Nieudane kroki Mentzena
W odpowiedzi na zarzuty, Mentzen w sobotę złożył pozew przeciwko Ćwikowi, jednak Sąd Okręgowy w Warszawie odrzucił go. Kiedy zdecydował się na złożenie zażalenia, również ono nie zostało uwzględnione. Hołownia, komentując sytuację, napisał na platformie X, że „Mentzen znowu przegrał”, podkreślając przewagę swojej formacji w sprawach sądowych.

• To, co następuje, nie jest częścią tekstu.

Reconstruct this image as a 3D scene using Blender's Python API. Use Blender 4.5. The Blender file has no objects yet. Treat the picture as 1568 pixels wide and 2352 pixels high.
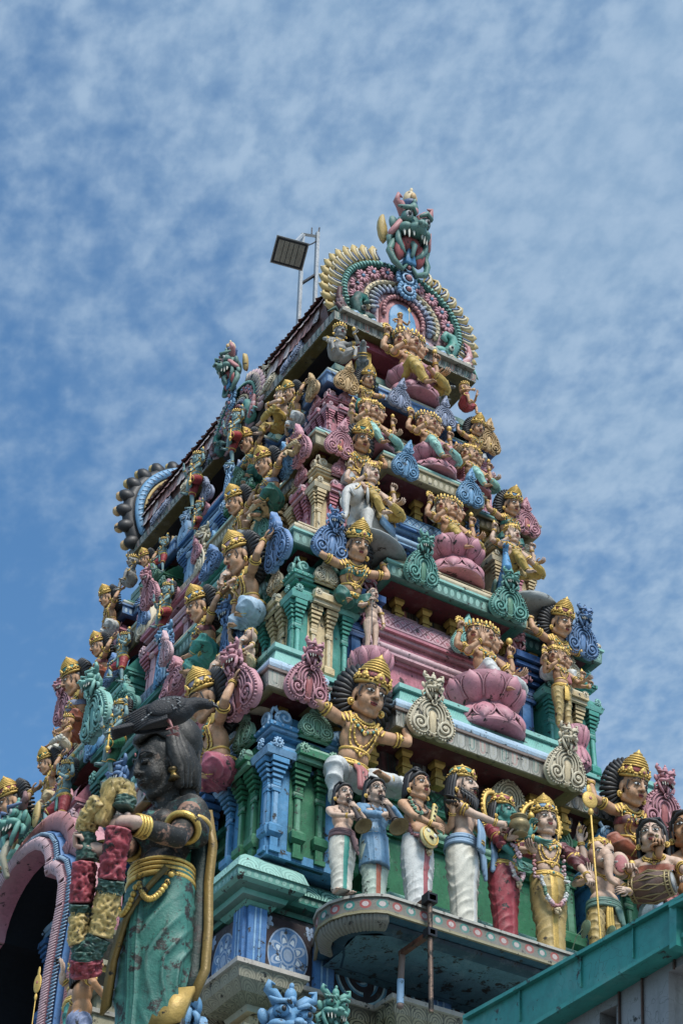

Reakcja Ćwika i Konfederacji
W odpowiedzi na te wydarzenia, Sławomir Ćwik zamieścił na swoim profilu fragment z popularnego serialu „Ślepnąc od świateł”, w którym złoczyńca mówi, że kłopoty dopiero się zaczynają. Konfederacja natomiast w swoim wpisie zauważyła, że obecne „zwycięstwa” sądowe Hołowni nie mają znaczenia w kontekście spadku poparcia dla jego ugrupowania. „A kogo to obchodzi, skoro wasza formacja przegrywa w sondażach?” – podkreślono, wskazując na malejące zaufanie Polaków do Polski 2050.
Liderzy polityczni kontynuują więc swoje działania, a sprawy sądowe mogą jeszcze bardziej zaciążyć na ich reputacji, co z pewnością będzie przedmiotem dalszych analiz w kontekście zbliżających się wyborów.